Good times.  I got chatting with Margaret Gaston, curator at the Hank Williams homestead in Georgiana. Born in 1929, this good lady came from just that same kind of background. She denied any feeling of oppression or deprivation, though. "Everyone lived just the same. We didn't know we were deprived, we never thought about it. Looking back on my young years, I must say, I enjoyed them. We had a good time!" The race business? "We mixed plenty — more than now, I think." [Funny how often you hear this.] "The schools were separate, though. We had our school, they had theirs. I don't know their school was any worse than ours. Our school had a stove, theirs had a stove …" Hank? "I saw him perform at the Opry in 1951. Oh, how we cheered him! He got more cheers than anyone. You couldn't take your eyes off him. He was working, though, I mean working — drenched in sweat, like somebody'd turned a hose on him. But that was what he loved to do — perform for people. He loved it. You could see that, he just loved it. He was happy up there on stage, happy."

North and south.  Not that Alabama was entirely a peasant state. My own expedition was a bit one-sided, as I spent most of my time in the southern part. A word-association test with "Alabama" would turn up "cotton" as a first response from most Yankees. In fact, "iron and steel" would be just as valid for twentieth-century Alabama, or "coal" (or "the military," come to think of it — you see a lot of uniforms round the state). In 1920, better than one Alabamian in a hundred was a coal miner. To push the analogy with England, the state was as much Mrs. Gaskell or Charles Dickens as Thomas Hardy.

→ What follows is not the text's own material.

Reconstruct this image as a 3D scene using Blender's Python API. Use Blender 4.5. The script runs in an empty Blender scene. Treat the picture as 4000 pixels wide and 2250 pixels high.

This puts me into familiar territory — both my grandfathers were coal miners in the West Midlands of England. The stories about Alabama coal miners in Poor But Proud all sound like the stuff I heard in my own family. Child labor was common in both places: 1,384 of those 26,000 Alabama miners in 1920 were aged between ten and seventeen. My mother's father went "down the pit" at thirteen, after a brief career minding sheep on Cannock Chase. Here, from Wayne Flynt's book, is an Alabamian Mr. Gradgrind, also circa 1920:

One employer, whom a journalist described as a man "without ideals and apparently without shame," explained that he prevented labor trouble by hiring no one who knew how to read. The only reason he ever hired a literate miner was because "there aren't enough illiterate" ones to go around.

These are more explorations for a future visit, though. The nearest I got to industrial Alabama on this visit was a one-night stay in the town of Bessemer, obviously named in honor of the steel-smelting pioneer. It was the nearest motel booking I could get to the Talladega raceway. It was also the filthiest motel I have ever been in. My door lock did not work, the carpet in my room was sticky, and there was, to judge from the smell of the place, a rotting corpse in one of the wall cavities. You take 'em as you find 'em when you're on the road, but this place needs a visit from the quality control people at Masters Inns.